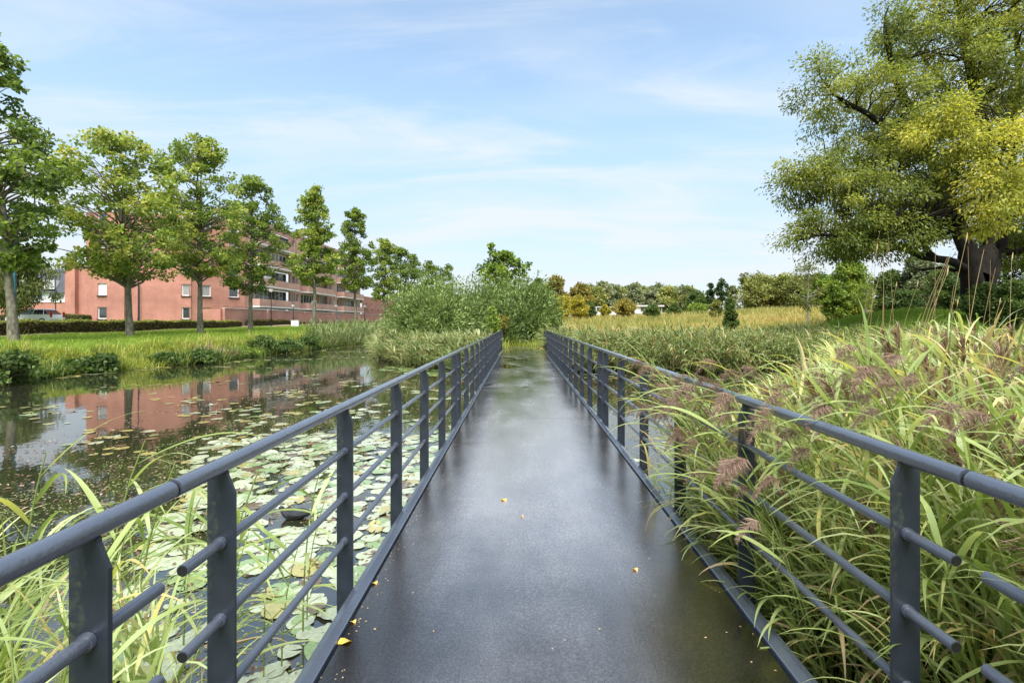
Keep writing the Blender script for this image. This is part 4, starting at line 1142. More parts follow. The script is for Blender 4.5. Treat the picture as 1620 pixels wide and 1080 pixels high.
# ------------------------------------------------------------------ white halls past the meadow
hd = 112.0
hx = lambda px: (px - 823) / 800 * hd
hzg = (508 - 506) / 800 * hd + EYE
hz_ = lambda py: (508 - py) / 800 * hd + EYE
hall = thing('white_hall', 'long flat roofed white hall with a blue door half hidden by bushes', 'hall', (hx(1000), hd, hzg))
X0 = hx(1000)
MB().box(hx(942) - X0, hx(1047) - X0, 0, 14, -3.0, hz_(485) - hzg).build('wall', M['white'], hall)
MB().box(hx(988) - X0, hx(1050) - X0, -.5, 14.4, hz_(485) - hzg + .003, hz_(482.6) - hzg).build('roof', M['concrete'], hall)
MB().box(hx(1003) - X0, hx(1013) - X0, -.12, .0, -3.0, hz_(496) - hzg).build('door', mat_plain('blue_door', [(0.3, (0.02, 0.16, 0.50)), (0.7, (0.03, 0.21, 0.58))], 2, .5), hall)
for px in (950, 972, 985, 1020, 1040):
    wo = MB().box(-1.0, 1.0, -.06, 0, 0, 1.1).build('window', M['concrete'], hall, (hx(px) - X0, -.01, hz_(493) - hzg))
    MB().box(-.85, .85, -.075, -.062, .12, .98).build('pane', M['glass'], wo)
h2 = thing('white_shed', 'low white shed right of the hall behind round green bushes', 'shed', (hx(1066), hd + 2, hzg))
MB().box(hx(1050) - hx(1066), hx(1098) - hx(1066), 0, 8, -3.0, hz_(495.5) - hzg).build('wall', M['white'], h2)
MB().box(hx(1049) - hx(1066), hx(1099) - hx(1066), -.4, 8.3, hz_(495.5) - hzg + .003, hz_(494) - hzg).build('roof', M['concrete'], h2)
for px in (1058, 1080, 1090):
    MB().box(-.7, .7, -.06, 0, -2.2, .2).build('door', M['concrete'], h2, (hx(px) - hx(1066), -.01, 0))
# ------------------------------------------------------------------ blades and reeds
def ribbons(P, D0, L, W, droop, nseg, wind=(0, 0), roll=None, taper=.35):
    """curved leaf strips: start direction D0 bends towards the ground by droop over the length"""
    n = len(P)
    D = unit(D0.copy()); L = np.asarray(L); W = np.asarray(W); droop = np.asarray(droop)
    hx_ = np.stack([D[:, 1], -D[:, 0], np.zeros(n)], 1)
    bad = np.linalg.norm(hx_, axis=1) < .05
    hx_[bad] = rand_unit(bad.sum()) * np.array([1, 1, 0.01]) if bad.any() else hx_[bad]
    S = unit(hx_)
    if roll is not None:
        S = unit(S * np.cos(roll)[:, None] + np.cross(D, S) * np.sin(roll)[:, None])
    pts = [P]; q = P
    wv = np.array([wind[0], wind[1], 0.])
    for k in range(nseg):
        q = q + D * (L / nseg)[:, None]
        pts.append(q)
        D = unit(D + (np.array([0, 0, -1.]) * (droop * (0.35 + 1.3 * k / nseg) / nseg)[:, None]) + wv / nseg)
    pts = np.stack(pts, 1)
    t = np.linspace(0, 1, nseg + 1)
    w = np.minimum(1, taper + (1 - taper) * t / .25) * (1 - np.clip((t - .35) / .65, 0, 1) ** 1.6)
    w[-1] = .02
    off = S[:, None] * (W[:, None] * w[None])[:, :, None] * .5
    V = np.stack([pts - off, pts + off], 2).reshape(-1, 3)
    i = np.arange(nseg)
    f = np.stack([2 * i, 2 * i + 1, 2 * i + 3, 2 * i + 2], -1)
    F = (np.arange(n)[:, None, None] * (2 * (nseg + 1)) + f[None]).reshape(-1, 4)
    return V, F, pts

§

INSTRUCTIONS FOR THE TASK | Give all the lines above again, character for character, without pictures.

FINAL RESULT |
Keep writing the Blender script for this image. This is part 4, starting at line 1142. More parts follow. The script is for Blender 4.5. Treat the picture as 1620 pixels wide and 1080 pixels high.
# ------------------------------------------------------------------ white halls past the meadow
hd = 112.0
hx = lambda px: (px - 823) / 800 * hd
hzg = (508 - 506) / 800 * hd + EYE
hz_ = lambda py: (508 - py) / 800 * hd + EYE
hall = thing('white_hall', 'long flat roofed white hall with a blue door half hidden by bushes', 'hall', (hx(1000), hd, hzg))
X0 = hx(1000)
MB().box(hx(942) - X0, hx(1047) - X0, 0, 14, -3.0, hz_(485) - hzg).build('wall', M['white'], hall)
MB().box(hx(988) - X0, hx(1050) - X0, -.5, 14.4, hz_(485) - hzg + .003, hz_(482.6) - hzg).build('roof', M['concrete'], hall)
MB().box(hx(1003) - X0, hx(1013) - X0, -.12, .0, -3.0, hz_(496) - hzg).build('door', mat_plain('blue_door', [(0.3, (0.02, 0.16, 0.50)), (0.7, (0.03, 0.21, 0.58))], 2, .5), hall)
for px in (950, 972, 985, 1020, 1040):
    wo = MB().box(-1.0, 1.0, -.06, 0, 0, 1.1).build('window', M['concrete'], hall, (hx(px) - X0, -.01, hz_(493) - hzg))
    MB().box(-.85, .85, -.075, -.062, .12, .98).build('pane', M['glass'], wo)
h2 = thing('white_shed', 'low white shed right of the hall behind round green bushes', 'shed', (hx(1066), hd + 2, hzg))
MB().box(hx(1050) - hx(1066), hx(1098) - hx(1066), 0, 8, -3.0, hz_(495.5) - hzg).build('wall', M['white'], h2)
MB().box(hx(1049) - hx(1066), hx(1099) - hx(1066), -.4, 8.3, hz_(495.5) - hzg + .003, hz_(494) - hzg).build('roof', M['concrete'], h2)
for px in (1058, 1080, 1090):
    MB().box(-.7, .7, -.06, 0, -2.2, .2).build('door', M['concrete'], h2, (hx(px) - hx(1066), -.01, 0))
# ------------------------------------------------------------------ blades and reeds
def ribbons(P, D0, L, W, droop, nseg, wind=(0, 0), roll=None, taper=.35):
    """curved leaf strips: start direction D0 bends towards the ground by droop over the length"""
    n = len(P)
    D = unit(D0.copy()); L = np.asarray(L); W = np.asarray(W); droop = np.asarray(droop)
    hx_ = np.stack([D[:, 1], -D[:, 0], np.zeros(n)], 1)
    bad = np.linalg.norm(hx_, axis=1) < .05
    hx_[bad] = rand_unit(bad.sum()) * np.array([1, 1, 0.01]) if bad.any() else hx_[bad]
    S = unit(hx_)
    if roll is not None:
        S = unit(S * np.cos(roll)[:, None] + np.cross(D, S) * np.sin(roll)[:, None])
    pts = [P]; q = P
    wv = np.array([wind[0], wind[1], 0.])
    for k in range(nseg):
        q = q + D * (L / nseg)[:, None]
        pts.append(q)
        D = unit(D + (np.array([0, 0, -1.]) * (droop * (0.35 + 1.3 * k / nseg) / nseg)[:, None]) + wv / nseg)
    pts = np.stack(pts, 1)
    t = np.linspace(0, 1, nseg + 1)
    w = np.minimum(1, taper + (1 - taper) * t / .25) * (1 - np.clip((t - .35) / .65, 0, 1) ** 1.6)
    w[-1] = .02
    off = S[:, None] * (W[:, None] * w[None])[:, :, None] * .5
    V = np.stack([pts - off, pts + off], 2).reshape(-1, 3)
    i = np.arange(nseg)
    f = np.stack([2 * i, 2 * i + 1, 2 * i + 3, 2 * i + 2], -1)
    F = (np.arange(n)[:, None, None] * (2 * (nseg + 1)) + f[None]).reshape(-1, 4)
    return V, F, pts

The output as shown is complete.